Soraya Santos (PR-RJ), por exemplo, reeleita deputada em 2018, era sócia proprietária em 2015 da Rádio Musical de Cantagalo. Disse em entrevista à época que havia vendido a rádio para uma igreja. No Siacco, no entanto, a rádio consta em nome de Josias Goncalves da Cruz e de Alexandre José dos Santos. Acontece que esse último é o esposo da deputada Soraya Santos e também já exerceu mandato parlamentar, embora atualmente seja apenas empresário. Em outras palavras, tudo em família!

Além de controlar a Rede Nossa Rádio, o deputado reeleito Davi Soares (DEM-SP) é filho do empresário da fé Romildo Ribeiro Soares, mais conhecido por R. R. Soares. Esse, por sua vez, é proprietário da Televisão Cidade Modelo, também conhecida como Rede Internacional de Televisão (RIT). Segundo o levantamento do Intervozes, R. R. Soares possui 13 empresas no ramo da comunicação, entre concessões públicas, produtoras e empresas de TV a cabo.

O senador Davi Alcolumbre (DEM-AP), que está na metade do mandato no Senado, é membro de uma família proprietária de vários veículos de comunicação, entre os quais, Rádio Marco Zero, TV Amazônia e Rede Amapaense de Radiodifusão. Jayme Campos (DEM-MT), que está de volta ao Senado, já constou da lista de sócios da Rádio Industrial de Várzea Grande. Ele não tem seu nome listado no quadro societário, mas a empresa é mais uma que segue em família, sendo controlada por seu irmão Júlio José de Campos, ex-deputado e ex-governador, e sua sobrinha Consuelo Maria Pinto de Campos.

Entre os governadores, há o caso do paranaense Carlos Roberto Massa Júnior, o Ratinho Júnior. Ele é filho do empresário, apresentador e concessionário de emissoras de rádio e TV Carlos Roberto Massa, o Ratinho, fundador e proprietário do Grupo Massa, que mantém a Rede Massa de Comunicação, afiliada do SBT no Paraná.

Há ainda o caso dos políticos eleitos que são apresentadores de programas de TV – fenômeno que só cresce no Brasil. Ora apresentadores de programas de variedades/celebridades, ora dos chamados programas policialescos, eles têm ocupado cada vez mais espaço e destaque na política.

É possível citar alguns dos deputados federais eleitos em 2018 que são apresentadores, como Bibo Nunes (PSL-RS), que comanda alguns programas em TV aberta e a cabo no Rio Grande do Sul, Amaro Neto (PRB-ES), do Balanço Geral na TV Vitória, afiliada da Record. Também ganhou projeção como apresentador de TV Wilson Lima (PSC), novo governador do Amazonas. Se considerados os cargos regionais como deputados estaduais e vereadores, esse número será ainda maior.

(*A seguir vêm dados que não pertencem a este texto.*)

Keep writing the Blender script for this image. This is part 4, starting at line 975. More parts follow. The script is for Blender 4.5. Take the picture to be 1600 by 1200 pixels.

Infelizmente, com exceção da lei eleitoral que proíbe a aparição nos programas durante o período de campanha, não há uma legislação que impeça que políticos apresentem programas de rádio e televisão e, com isso, alavanquem suas carreiras políticas. Se quisermos manter um nível de equilíbrio democrático nas eleições, em um cenário em que a propaganda eleitoral gratuita no rádio e na TV perde importância, precisaremos pensar (e legislar) sobre isso.

[1] O levantamento do Intervozes contou com o trabalho de pesquisa de Alex Pegna Hercog  e Lizely Borges; coordenação e análise de Ana Claudia Mielke.